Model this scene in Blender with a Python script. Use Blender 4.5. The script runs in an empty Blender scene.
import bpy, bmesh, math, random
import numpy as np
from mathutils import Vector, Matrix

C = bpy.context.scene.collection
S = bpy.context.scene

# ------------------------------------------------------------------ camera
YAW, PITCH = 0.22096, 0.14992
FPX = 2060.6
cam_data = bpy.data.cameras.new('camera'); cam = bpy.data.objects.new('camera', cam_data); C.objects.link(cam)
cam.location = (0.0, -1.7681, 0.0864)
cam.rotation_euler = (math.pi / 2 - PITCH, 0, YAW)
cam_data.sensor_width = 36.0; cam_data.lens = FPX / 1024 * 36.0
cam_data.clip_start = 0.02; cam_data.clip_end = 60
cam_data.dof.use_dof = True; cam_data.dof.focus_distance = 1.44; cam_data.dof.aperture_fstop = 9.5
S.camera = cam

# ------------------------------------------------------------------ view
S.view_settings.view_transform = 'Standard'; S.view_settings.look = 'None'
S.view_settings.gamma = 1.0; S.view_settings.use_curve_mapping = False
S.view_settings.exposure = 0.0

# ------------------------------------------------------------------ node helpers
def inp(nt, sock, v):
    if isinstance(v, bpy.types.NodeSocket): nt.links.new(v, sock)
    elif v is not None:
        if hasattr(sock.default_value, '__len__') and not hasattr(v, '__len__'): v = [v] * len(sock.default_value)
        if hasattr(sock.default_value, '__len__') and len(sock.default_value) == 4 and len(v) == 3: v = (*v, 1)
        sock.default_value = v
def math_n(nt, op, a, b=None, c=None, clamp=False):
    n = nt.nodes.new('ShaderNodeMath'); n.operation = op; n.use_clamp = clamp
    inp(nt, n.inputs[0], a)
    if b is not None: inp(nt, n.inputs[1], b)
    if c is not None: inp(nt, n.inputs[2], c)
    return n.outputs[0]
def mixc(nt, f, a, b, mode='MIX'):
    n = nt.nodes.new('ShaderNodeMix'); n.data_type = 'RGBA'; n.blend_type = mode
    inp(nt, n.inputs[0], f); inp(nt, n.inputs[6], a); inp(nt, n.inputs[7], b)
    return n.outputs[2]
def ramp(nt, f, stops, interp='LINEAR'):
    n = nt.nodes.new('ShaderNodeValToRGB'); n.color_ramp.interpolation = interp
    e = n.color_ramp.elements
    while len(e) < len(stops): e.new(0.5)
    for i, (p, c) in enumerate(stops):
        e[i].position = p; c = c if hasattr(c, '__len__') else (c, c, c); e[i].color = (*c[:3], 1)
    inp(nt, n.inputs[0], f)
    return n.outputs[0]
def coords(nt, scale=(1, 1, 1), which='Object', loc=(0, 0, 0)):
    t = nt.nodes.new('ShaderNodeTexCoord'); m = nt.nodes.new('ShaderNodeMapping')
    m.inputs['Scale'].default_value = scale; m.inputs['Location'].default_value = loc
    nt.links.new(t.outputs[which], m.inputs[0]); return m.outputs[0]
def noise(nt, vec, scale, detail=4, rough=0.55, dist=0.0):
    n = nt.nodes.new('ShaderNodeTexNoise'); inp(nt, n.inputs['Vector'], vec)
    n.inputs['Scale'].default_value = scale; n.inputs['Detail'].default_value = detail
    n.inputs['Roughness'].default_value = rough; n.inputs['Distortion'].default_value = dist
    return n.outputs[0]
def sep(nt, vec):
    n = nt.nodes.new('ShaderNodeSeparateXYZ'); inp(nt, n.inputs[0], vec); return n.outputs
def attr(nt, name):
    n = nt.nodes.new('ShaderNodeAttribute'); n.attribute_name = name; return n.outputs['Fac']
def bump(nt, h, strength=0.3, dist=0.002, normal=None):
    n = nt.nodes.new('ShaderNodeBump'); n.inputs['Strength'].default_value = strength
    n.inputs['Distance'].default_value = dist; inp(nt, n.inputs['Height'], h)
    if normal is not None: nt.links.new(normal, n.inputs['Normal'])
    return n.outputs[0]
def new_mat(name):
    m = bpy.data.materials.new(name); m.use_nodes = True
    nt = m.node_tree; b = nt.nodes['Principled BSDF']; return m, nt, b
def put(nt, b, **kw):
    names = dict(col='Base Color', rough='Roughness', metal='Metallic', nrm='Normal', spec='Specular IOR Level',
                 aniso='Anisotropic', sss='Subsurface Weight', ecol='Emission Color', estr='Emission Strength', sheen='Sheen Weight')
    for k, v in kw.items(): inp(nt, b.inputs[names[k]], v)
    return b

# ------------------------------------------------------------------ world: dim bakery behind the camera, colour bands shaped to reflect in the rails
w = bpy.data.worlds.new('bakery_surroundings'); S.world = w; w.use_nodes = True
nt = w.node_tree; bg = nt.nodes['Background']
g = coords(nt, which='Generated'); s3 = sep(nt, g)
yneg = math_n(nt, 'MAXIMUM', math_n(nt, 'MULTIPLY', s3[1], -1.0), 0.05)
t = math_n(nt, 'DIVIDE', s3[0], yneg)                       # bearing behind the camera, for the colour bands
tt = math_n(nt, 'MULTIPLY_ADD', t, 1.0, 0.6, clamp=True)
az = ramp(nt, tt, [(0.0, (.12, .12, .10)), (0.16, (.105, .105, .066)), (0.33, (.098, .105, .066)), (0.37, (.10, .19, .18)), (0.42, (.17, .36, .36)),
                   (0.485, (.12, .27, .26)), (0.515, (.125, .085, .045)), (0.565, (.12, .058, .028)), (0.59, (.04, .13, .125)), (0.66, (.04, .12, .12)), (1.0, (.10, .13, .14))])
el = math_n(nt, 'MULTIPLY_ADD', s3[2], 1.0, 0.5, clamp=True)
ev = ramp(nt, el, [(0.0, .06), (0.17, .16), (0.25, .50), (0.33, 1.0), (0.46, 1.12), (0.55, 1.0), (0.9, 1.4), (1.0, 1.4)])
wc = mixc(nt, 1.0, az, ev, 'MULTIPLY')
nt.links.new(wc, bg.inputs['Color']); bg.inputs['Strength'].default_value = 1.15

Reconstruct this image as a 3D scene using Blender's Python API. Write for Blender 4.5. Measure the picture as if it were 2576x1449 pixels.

----

*What to produce:* Each entry is to be returned in full, character for character.

*Result of the exercise:*
Model this scene in Blender with a Python script. Use Blender 4.5. The script runs in an empty Blender scene.
import bpy, bmesh, math, random
import numpy as np
from mathutils import Vector, Matrix

C = bpy.context.scene.collection
S = bpy.context.scene

# ------------------------------------------------------------------ camera
YAW, PITCH = 0.22096, 0.14992
FPX = 2060.6
cam_data = bpy.data.cameras.new('camera'); cam = bpy.data.objects.new('camera', cam_data); C.objects.link(cam)
cam.location = (0.0, -1.7681, 0.0864)
cam.rotation_euler = (math.pi / 2 - PITCH, 0, YAW)
cam_data.sensor_width = 36.0; cam_data.lens = FPX / 1024 * 36.0
cam_data.clip_start = 0.02; cam_data.clip_end = 60
cam_data.dof.use_dof = True; cam_data.dof.focus_distance = 1.44; cam_data.dof.aperture_fstop = 9.5
S.camera = cam

# ------------------------------------------------------------------ view
S.view_settings.view_transform = 'Standard'; S.view_settings.look = 'None'
S.view_settings.gamma = 1.0; S.view_settings.use_curve_mapping = False
S.view_settings.exposure = 0.0

# ------------------------------------------------------------------ node helpers
def inp(nt, sock, v):
    if isinstance(v, bpy.types.NodeSocket): nt.links.new(v, sock)
    elif v is not None:
        if hasattr(sock.default_value, '__len__') and not hasattr(v, '__len__'): v = [v] * len(sock.default_value)
        if hasattr(sock.default_value, '__len__') and len(sock.default_value) == 4 and len(v) == 3: v = (*v, 1)
        sock.default_value = v
def math_n(nt, op, a, b=None, c=None, clamp=False):
    n = nt.nodes.new('ShaderNodeMath'); n.operation = op; n.use_clamp = clamp
    inp(nt, n.inputs[0], a)
    if b is not None: inp(nt, n.inputs[1], b)
    if c is not None: inp(nt, n.inputs[2], c)
    return n.outputs[0]
def mixc(nt, f, a, b, mode='MIX'):
    n = nt.nodes.new('ShaderNodeMix'); n.data_type = 'RGBA'; n.blend_type = mode
    inp(nt, n.inputs[0], f); inp(nt, n.inputs[6], a); inp(nt, n.inputs[7], b)
    return n.outputs[2]
def ramp(nt, f, stops, interp='LINEAR'):
    n = nt.nodes.new('ShaderNodeValToRGB'); n.color_ramp.interpolation = interp
    e = n.color_ramp.elements
    while len(e) < len(stops): e.new(0.5)
    for i, (p, c) in enumerate(stops):
        e[i].position = p; c = c if hasattr(c, '__len__') else (c, c, c); e[i].color = (*c[:3], 1)
    inp(nt, n.inputs[0], f)
    return n.outputs[0]
def coords(nt, scale=(1, 1, 1), which='Object', loc=(0, 0, 0)):
    t = nt.nodes.new('ShaderNodeTexCoord'); m = nt.nodes.new('ShaderNodeMapping')
    m.inputs['Scale'].default_value = scale; m.inputs['Location'].default_value = loc
    nt.links.new(t.outputs[which], m.inputs[0]); return m.outputs[0]
def noise(nt, vec, scale, detail=4, rough=0.55, dist=0.0):
    n = nt.nodes.new('ShaderNodeTexNoise'); inp(nt, n.inputs['Vector'], vec)
    n.inputs['Scale'].default_value = scale; n.inputs['Detail'].default_value = detail
    n.inputs['Roughness'].default_value = rough; n.inputs['Distortion'].default_value = dist
    return n.outputs[0]
def sep(nt, vec):
    n = nt.nodes.new('ShaderNodeSeparateXYZ'); inp(nt, n.inputs[0], vec); return n.outputs
def attr(nt, name):
    n = nt.nodes.new('ShaderNodeAttribute'); n.attribute_name = name; return n.outputs['Fac']
def bump(nt, h, strength=0.3, dist=0.002, normal=None):
    n = nt.nodes.new('ShaderNodeBump'); n.inputs['Strength'].default_value = strength
    n.inputs['Distance'].default_value = dist; inp(nt, n.inputs['Height'], h)
    if normal is not None: nt.links.new(normal, n.inputs['Normal'])
    return n.outputs[0]
def new_mat(name):
    m = bpy.data.materials.new(name); m.use_nodes = True
    nt = m.node_tree; b = nt.nodes['Principled BSDF']; return m, nt, b
def put(nt, b, **kw):
    names = dict(col='Base Color', rough='Roughness', metal='Metallic', nrm='Normal', spec='Specular IOR Level',
                 aniso='Anisotropic', sss='Subsurface Weight', ecol='Emission Color', estr='Emission Strength', sheen='Sheen Weight')
    for k, v in kw.items(): inp(nt, b.inputs[names[k]], v)
    return b

# ------------------------------------------------------------------ world: dim bakery behind the camera, colour bands shaped to reflect in the rails
w = bpy.data.worlds.new('bakery_surroundings'); S.world = w; w.use_nodes = True
nt = w.node_tree; bg = nt.nodes['Background']
g = coords(nt, which='Generated'); s3 = sep(nt, g)
yneg = math_n(nt, 'MAXIMUM', math_n(nt, 'MULTIPLY', s3[1], -1.0), 0.05)
t = math_n(nt, 'DIVIDE', s3[0], yneg)                       # bearing behind the camera, for the colour bands
tt = math_n(nt, 'MULTIPLY_ADD', t, 1.0, 0.6, clamp=True)
az = ramp(nt, tt, [(0.0, (.12, .12, .10)), (0.16, (.105, .105, .066)), (0.33, (.098, .105, .066)), (0.37, (.10, .19, .18)), (0.42, (.17, .36, .36)),
                   (0.485, (.12, .27, .26)), (0.515, (.125, .085, .045)), (0.565, (.12, .058, .028)), (0.59, (.04, .13, .125)), (0.66, (.04, .12, .12)), (1.0, (.10, .13, .14))])
el = math_n(nt, 'MULTIPLY_ADD', s3[2], 1.0, 0.5, clamp=True)
ev = ramp(nt, el, [(0.0, .06), (0.17, .16), (0.25, .50), (0.33, 1.0), (0.46, 1.12), (0.55, 1.0), (0.9, 1.4), (1.0, 1.4)])
wc = mixc(nt, 1.0, az, ev, 'MULTIPLY')
nt.links.new(wc, bg.inputs['Color']); bg.inputs['Strength'].default_value = 1.15

Reconstruct this image as a 3D scene using Blender's Python API. Write for Blender 4.5. Measure the picture as if it were 2576x1449 pixels.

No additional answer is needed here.